Donald Tusk w mocnych słowach uderza w Viktora Orbana. Czy węgierski premier zareaguje na słowa szefa polskiego rządu?
Wszystko zaczęło się od wypowiedzi Viktora Orbana, który 24 stycznia w wywiadzie radiowym kategorycznie stwierdził, że Węgry nie poprą przedłużenia sankcji wobec Rosji, jeśli Ukraina nie wznowi tranzytu gazu z Rosji do Europy. Rzucił przy tym bardzo wymownym komentarzem.
– To niedopuszczalne, byśmy ponosili ekonomiczne konsekwencje sankcji, by pomóc Ukrainie – powiedział bez ogródek węgierski premier Viktor Orban. Polityk wywołał tym samym wiele komentarzy w przestrzeni publicznej. Jeden z nich opublikował w sieci polski premier Donald Tusk.
– Jeśli Viktor Orban naprawdę zablokuje europejskie sankcje w kluczowym momencie wojny, będzie absolutnie jasne, że w tej wielkiej grze o bezpieczeństwo i przyszłość Europy gra w drużynie Putina, a nie w naszej. Ze wszystkimi konsekwencjami tego faktu – napisał Tusk w serwisie „X”.
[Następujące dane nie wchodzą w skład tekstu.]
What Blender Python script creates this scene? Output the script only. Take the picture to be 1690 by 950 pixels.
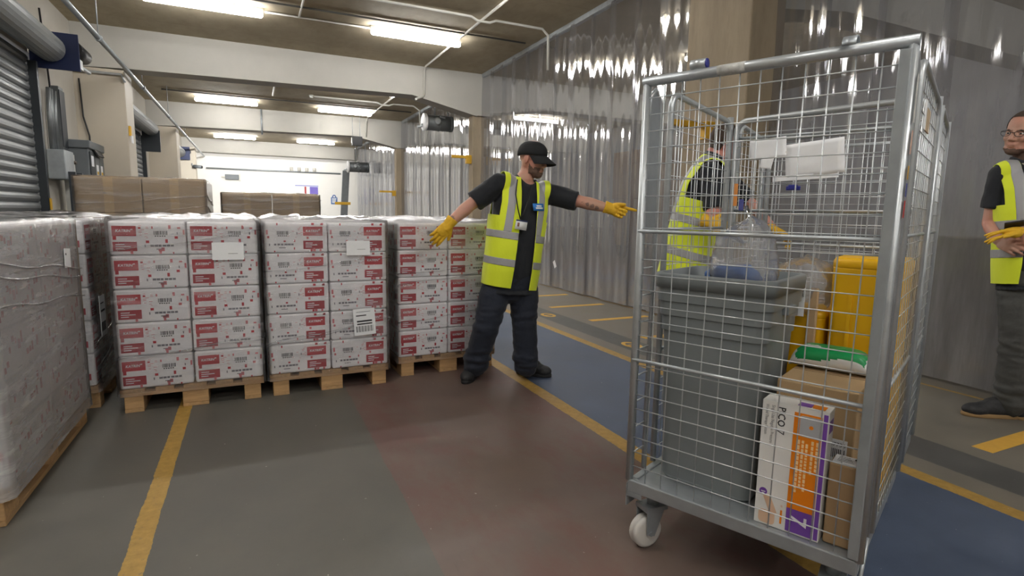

Orban uważa, że blokada tranzytu rosyjskiego gazu do Europy przez Ukrainę doprowadziło do drastycznego wzrostu jego cen na terenie całej Unii Europejskiej. Dodaje także, iż Węgry miały stracić 19 mld euro w ciągu ostatnich trzech lat na wprowadzeniu unijnych sankcji na Rosję.